● INSTRUCTION:
Using the listing below, please gather every line containing the word "parts".

# # #

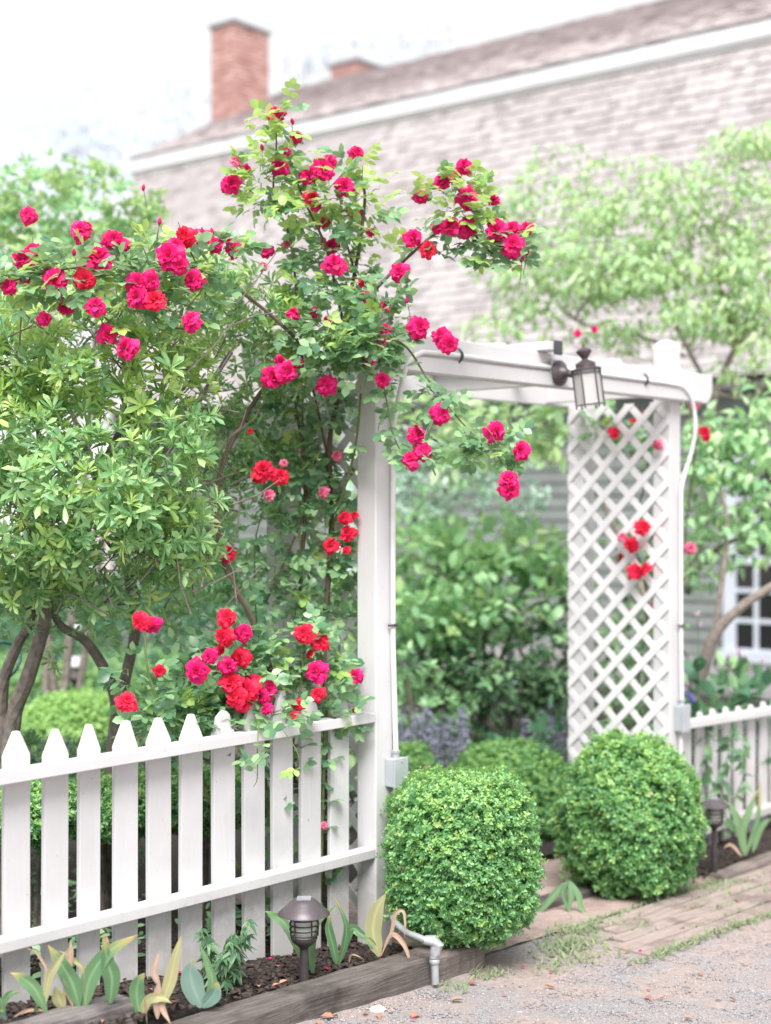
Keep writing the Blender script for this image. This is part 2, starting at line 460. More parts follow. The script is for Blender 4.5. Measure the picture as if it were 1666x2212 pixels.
class MB:
    def __init__(s): s.V, s.F = [], []
    def add(s, V, Fc):
        o = len(s.V)
        s.V += [tuple(v) for v in V]
        s.F += [tuple(i + o for i in f) for f in Fc]
        return s
    def hexa(s, c):
        """8 corners: bottom ring 0-3 then top ring 4-7"""
        return s.add(c, [(3, 2, 1, 0), (4, 5, 6, 7), (0, 1, 5, 4), (1, 2, 6, 5), (2, 3, 7, 6), (3, 0, 4, 7)])
    def fbox(s, t0, t1, n0, n1, z0, z1, z0b=None, z1b=None):
        """box in the fence frame; z0b/z1b: the heights at t1"""
        z0b = z0 if z0b is None else z0b
        z1b = z1 if z1b is None else z1b
        return s.hexa([F(t0, n0, z0), F(t0, n1, z0), F(t1, n1, z0b), F(t1, n0, z0b),
                       F(t0, n0, z1), F(t0, n1, z1), F(t1, n1, z1b), F(t1, n0, z1b)])
    def hbox(s, k0, k1, m0, m1, z0, z1):
        return s.hexa([H(k0, m0, z0), H(k0, m1, z0), H(k1, m1, z0), H(k1, m0, z0),
                       H(k0, m0, z1), H(k0, m1, z1), H(k1, m1, z1), H(k1, m0, z1)])
    def box(s, c, sx, sy, sz):
        x, y, z = c
        return s.hexa([(x - sx, y - sy, z - sz), (x + sx, y - sy, z - sz), (x + sx, y + sy, z - sz), (x - sx, y + sy, z - sz),
                       (x - sx, y - sy, z + sz), (x + sx, y - sy, z + sz), (x + sx, y + sy, z + sz), (x - sx, y + sy, z + sz)])
    def tube(s, pts, rad, sides=8, cap=True):
        V, Fc = tube_geo(pts, rad, sides, cap)
        return s.add(V, Fc)
    def lathe(s, prof, c=(0, 0, 0), sides=20, axis=None, cap=True):
        c = Vector(c)
        q = Vector(axis).to_track_quat('Z', 'Y') if axis is not None else None
        V, Fc = [], []
        for r, z in prof:
            for k in range(sides):
                a = 2 * math.pi * k / sides
                v = Vector((r * math.cos(a), r * math.sin(a), z))
                V.append(c + (q @ v if q else v))
        for i in range(len(prof) - 1):
            for k in range(sides):
                k2 = (k + 1) % sides
                Fc.append((i * sides + k, i * sides + k2, (i + 1) * sides + k2, (i + 1) * sides + k))
        if cap:
            Fc.append(tuple(range(sides - 1, -1, -1)))
            Fc.append(tuple((len(prof) - 1) * sides + k for k in range(sides)))
        return s.add(V, Fc)
    def prism(s, poly, depth_vec):
        """poly: 3D points in order, extruded by depth_vec"""
        n = len(poly)
        d = Vector(depth_vec)
        V = [Vector(p) for p in poly] + [Vector(p) + d for p in poly]
        Fc = [tuple(range(n)), tuple(range(2 * n - 1, n - 1, -1))]
        Fc += [(i, i + n, (i + 1) % n + n, (i + 1) % n) for i in range(n)]
        return s.add(V, Fc)
    def build(s, name, mat, parent=None, smooth=False, bevel=0.0, M=None):
        me = mesh_np(name, s.V, s.F, mat, smooth)
        bm = bmesh.new(); bm.from_mesh(me)
        bmesh.ops.recalc_face_normals(bm, faces=bm.faces[:])
        bm.to_mesh(me); bm.free()
        if smooth:
            me.set_sharp_from_angle(angle=R(40))
        o = link(bpy.data.objects.new(name, me), parent, M)
        if bevel:
            b = o.modifiers.new('bevel', 'BEVEL'); b.width = bevel; b.segments = 2; b.limit_method = 'ANGLE'
        return o

def crom(P, n=6):
    """smooth curve through points"""
    P = [Vector(p) for p in P]
    if len(P) < 3:
        return [P[0].lerp(P[-1], i / n) for i in range(n + 1)]
    Q = [P[0] * 2 - P[1]] + P + [P[-1] * 2 - P[-2]]
    out = []
    for i in range(1, len(Q) - 2):
        a, b, c, d = Q[i - 1:i + 3]
        for k in range(n):
            t = k / n
            out.append(0.5 * (2 * b + (c - a) * t + (2 * a - 5 * b + 4 * c - d) * t * t + (3 * b - a - 3 * c + d) * t ** 3))
    out.append(P[-1])
    return out

def tube_geo(pts, rad, sides=6, cap=True):
    pts = [Vector(p) for p in pts]
    n = len(pts)
    rad = [rad] * n if isinstance(rad, (int, float)) else list(rad)
    if len(rad) != n:
        rad = list(np.interp(np.linspace(0, 1, n), np.linspace(0, 1, len(rad)), rad))
    V, Fc = [], []
    up = Vector((0.31, 0.17, 0.93))
    for i, p in enumerate(pts):
        d = (pts[min(i + 1, n - 1)] - pts[max(i - 1, 0)])
        d = d.normalized() if d.length > 1e-9 else Vector((0, 0, 1))
        x = d.cross(up)
        if x.length < 0.05:
            x = d.cross(Vector((1, 0, 0)))
        x.normalize()
        y = d.cross(x)
        up = x.cross(d) if False else up
        for k in range(sides):
            a = 2 * math.pi * k / sides
            V.append(p + (x * math.cos(a) + y * math.sin(a)) * rad[i])
    for i in range(n - 1):
        for k in range(sides):
            k2 = (k + 1) % sides
            Fc.append((i * sides + k, i * sides + k2, (i + 1) * sides + k2, (i + 1) * sides + k))
    if cap:
        Fc.append(tuple(range(sides - 1, -1, -1)))
        Fc.append(tuple((n - 1) * sides + k for k in range(sides)))
    return V, Fc

def tube_obj(name, pts, rad, mat, parent=None, sides=7, smooth_n=6):
    b = MB(); b.tube(crom(pts, smooth_n), rad, sides)
    return b.build(name, mat, parent, smooth=True)

def inst(name, me, M, parent=None):
    return link(bpy.data.objects.new(name, me), parent, M)

# ------------------------------------------------------------------ foliage helpers
def unit(a):
    return a / np.maximum(np.linalg.norm(a, axis=-1, keepdims=True), 1e-9)

def leaf_tpl(wid=0.4, droop=0.12, fold=0.06, shape='oval'):
    """a unit leaf along +x, upper side +z"""
    if shape == 'oval':
        xs, ws = [0.30, 0.68], [0.46, 0.44]
    elif shape == 'obov':
        xs, ws = [0.38, 0.76], [0.32, 0.50]
    else:
        xs, ws = [0.28, 0.62], [0.50, 0.34]
    V = [(0, 0, 0)]
    for x, q in zip(xs, ws):
        z = -droop * x * x
        V += [(x, q * wid, z + fold), (x, 0, z), (x, -q * wid, z + fold)]
    V.append((1, 0, -droop))
    Fc = [(0, 2, 1), (0, 3, 2), (1, 2, 5), (1, 5, 4), (2, 3, 6), (2, 6, 5), (4, 5, 7), (5, 6, 7)]
    return np.array(V, float), np.array(Fc)

def mini_tpl(wid=0.55, droop=0.1):
    V = np.array([(0, 0, 0), (0.5, wid / 2, 0.07), (1, 0, -droop), (0.5, -wid / 2, 0.07)], float)
    return V, np.array([(0, 2, 1), (0, 3, 2)])

def combine(parts):
    """parts: (tpl, R 3x3, s, t) -> one template"""
    Vs, Fs, o = [], [], 0
    for (V, Fc), Rm, s, t in parts:
        Vs.append((V * s) @ np.asarray(Rm).T + np.asarray(t)); Fs.append(Fc + o); o += len(V)
    return np.vstack(Vs), np.vstack(Fs)

def frame(x, z):
    x = np.asarray(x, float); x = x / np.linalg.norm(x)
    z = np.asarray(z, float); z = z - x * np.dot(x, z); z = z / np.linalg.norm(z)
    return np.stack([x, np.cross(z, x), z], axis=1)

def whorl_tpl(seed, n=9, L=1.0, wid=0.33, shape='obov'):
    """a leafy shoot tip along +x: leaves in a loose star"""
    r = random.Random(seed)
    parts = []
    for k in range(n):
        a = 2.4 * k + r.uniform(-0.3, 0.3)
        pol = R(r.uniform(40, 80)) if k < n - 3 else R(r.uniform(12, 38))
        d = np.array([math.cos(pol), math.sin(pol) * math.cos(a), math.sin(pol) * math.sin(a)])
        ll = L * r.uniform(0.6, 1.12) * (1 if k < n - 3 else 0.72)
        parts.append((leaf_tpl(wid * r.uniform(0.85, 1.2), r.uniform(0.02, 0.25), 0.05, shape), frame(d, (1, 0, 0.001)), ll, (0.02 + 0.02 * k, 0, 0)))
    return combine(parts)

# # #

● FULL ANSWER:
Keep writing the Blender script for this image. This is part 2, starting at line 460. More parts follow. The script is for Blender 4.5. Measure the picture as if it were 1666x2212 pixels.
def combine(parts):
    """parts: (tpl, R 3x3, s, t) -> one template"""
    for (V, Fc), Rm, s, t in parts:
    parts = []
        parts.append((leaf_tpl(wid * r.uniform(0.85, 1.2), r.uniform(0.02, 0.25), 0.05, shape), frame(d, (1, 0, 0.001)), ll, (0.02 + 0.02 * k, 0, 0)))
    return combine(parts)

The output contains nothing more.